加えて、「採用する放送方式については、放送事業者が視聴者ニーズに柔軟かつ迅速に対応できるようにするために、技術中立性の観点から、基本的には、放送を行おうとする者がそれぞれ採用する放送方式について選択することが可能である形が望ましいと考えられる」(P.82)としている点も妥当である。このように新規参入事業者の経営判断に任せる新たな方向性と枠組みが示されたことを高く評価する。
今後、本報告を具体的な施策に移す段階で、上記の方針が確実に具体化され、新技術を通じた通信・放送連携サービスなど、新たな市場創造へとつながることを期待したい。

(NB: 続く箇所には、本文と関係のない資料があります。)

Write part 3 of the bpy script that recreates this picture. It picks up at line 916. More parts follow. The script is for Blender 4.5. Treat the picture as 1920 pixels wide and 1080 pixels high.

(2) 「第III章(3)新たなBSデジタル放送用周波数の利用の在り方 (6)マスメディア集中排除原則(P.86〜)」について

クロスメディア環境において、衛星の全国一斉同報等の特色をより活かし、衛星放送が地上放送とは異なった魅力あるコンテンツや新たなサービスを、ユーザーのニーズに応じて迅速に市場に投入するためには、ある程度の規模の経済性を確保するとともに、新たなBSデジタル放送等では従来の放送事業者以外からの新規参入を促進し、多様な経営形態や他のメディアとの融合・競争を含めて自由にサービス競争が進展する環境を整備することが重要である。
そのためには各種規制手続きの一層の簡素化と同時に、衛星放送のマスメディア集中排除原則の大幅緩和が必要であるが、報告書案において、(1)「(BSデジタル放送が)有料でサービスを提供する場合については、CS放送とのバランスを踏まえ、マスメディア集中排除原則を緩和することも考えられるところ、(中略)引き続き検討することが必要である。」、(2)「H.264/AVC映像符号化方式及びDVB-S.2伝送符号化方式等新たな放送方式によるBSデジタル放送については、(中略)マスメディア集中排除原則については、既存のBSデジタル放送よりも大幅に緩やかなものにすることが適当」、(3)東経110度CSデジタル放送を含むCSデジタル放送のマスメディア集中排除原則の大幅な緩和を行うことが適当としている点(P.100〜101)は、その方向性は妥当であり、早期に施策に反映する必要がある。
なお、マスメディア集中排除原則の緩和の結果、独占的な市場支配力による非競争的な行為が生じないよう、適切な競争環境(事業者数、競争ルール)を維持するための枠組みも必要である。